Your evidence of the failure of the iOS community to confer is not evidence of the failure of the conference in other communities.

I never said they fail to confer, I said they're doing it much less, because the format is not relevant anymore.

Others have cited Rust and Go. I shall cite Python, Ruby, Groovy, Java, Kotlin, Clojure, Haskell, all of which have thriving programming language oriented conferences all over the world. Then there are the Linux conferences, GStreamer conferences, conference all about specific technologies rather than programming languages. And of course there is ACCU. There is much more evidence that the more or less traditional conference format serves a purpose for people, and are remaining very successful. Many of these conferences make good profits, so are commercially viable.
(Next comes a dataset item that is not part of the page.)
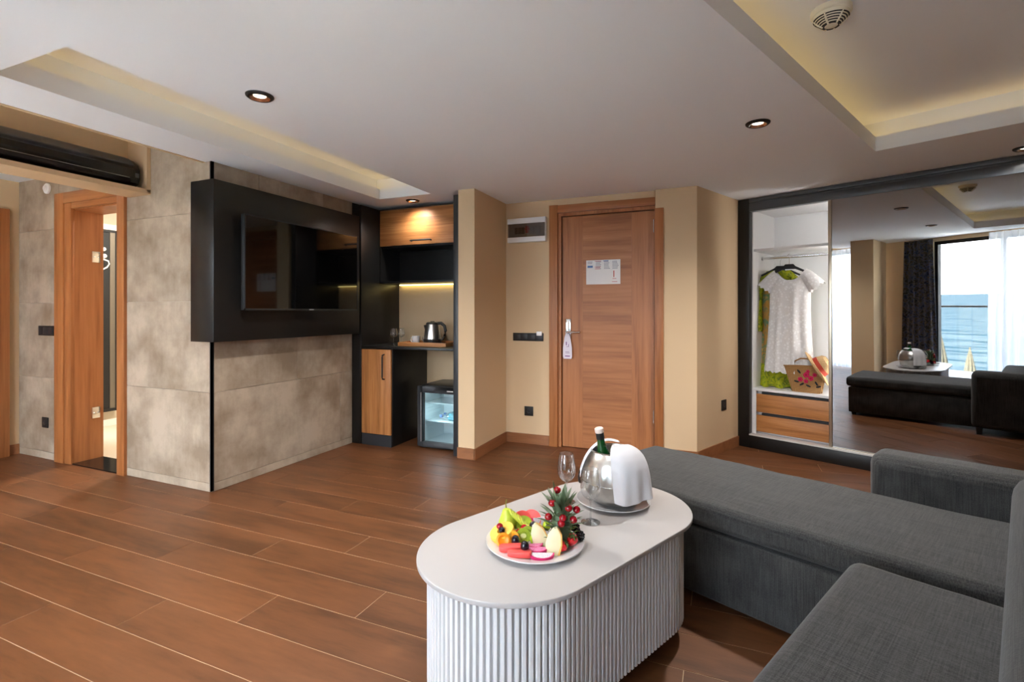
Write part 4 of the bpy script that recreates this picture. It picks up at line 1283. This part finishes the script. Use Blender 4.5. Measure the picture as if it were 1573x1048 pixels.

That's all well and good, but none of this addresses the key points of whether there are less tech conferences being done and whether they make sense in this day and age. There are still people riding in horse and carriage, that doesn't mean it's still a good idea. :)

Thus I reject the fundamental premise of your position that the conference format is dying off. It isn't. The proof is there.

Yes, the proof is there: the conference is dying. You simply don't want to admit it.

This seems to be a religious issue for you, with your bizzare assertions above, so I'll stop engaging with you now.